Renown Pointe Coupee Parish Pulitzer-nominated author, and former UL Lafayette Writer-in-Residence Ernest Gaines passed away yesterday at 86.
Gaines was born on a plantation into a rural sharecropping family during the Great Depression and told Jim Engster during an interview in 2008 that it wasn’t an easy upbringing.
“Education was poor, but at least we have vegetables to eat, we raised a few chickens, we have False River fish, and so we could survive that way,” said Gaines.
Gaines would eventually move to California in his teens because African Americans did not have a high school at that time in Pointe Coupee. Gaines returned home in the 80s after living in San Francisco.

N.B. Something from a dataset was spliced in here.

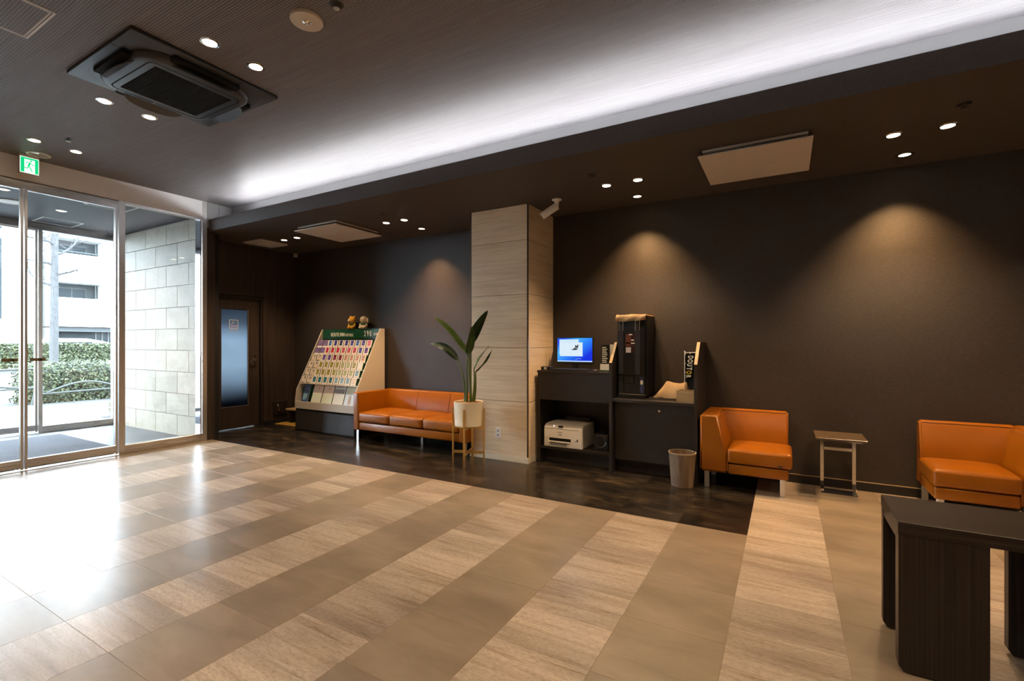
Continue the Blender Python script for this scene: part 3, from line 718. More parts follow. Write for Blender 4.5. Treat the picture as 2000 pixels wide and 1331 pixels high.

“When I left in 48 I could not have gone into UL expect for with a mop bucket after the white students had left, and when I came back, I was Writer-In-Residence there. So, something had changed,” said Gaines.
Gaines studied Literature at San Franciso State University before serving in the Army for two years.
Gaines found mass critical acclaim with his works The Autobiography of Miss Jane Pitman and A Lesson Before Dying but saw a lot of himself in a protagonist from his 1963 short story, The Sky is Gray.
“He is arguing with this minister, and this preacher is talking about god this and god that, and the other guy says I question all of this I question everything,” said Gaines.
Much of Gaines’ work focuses on the experience of African Americans living in the Jim Crow south.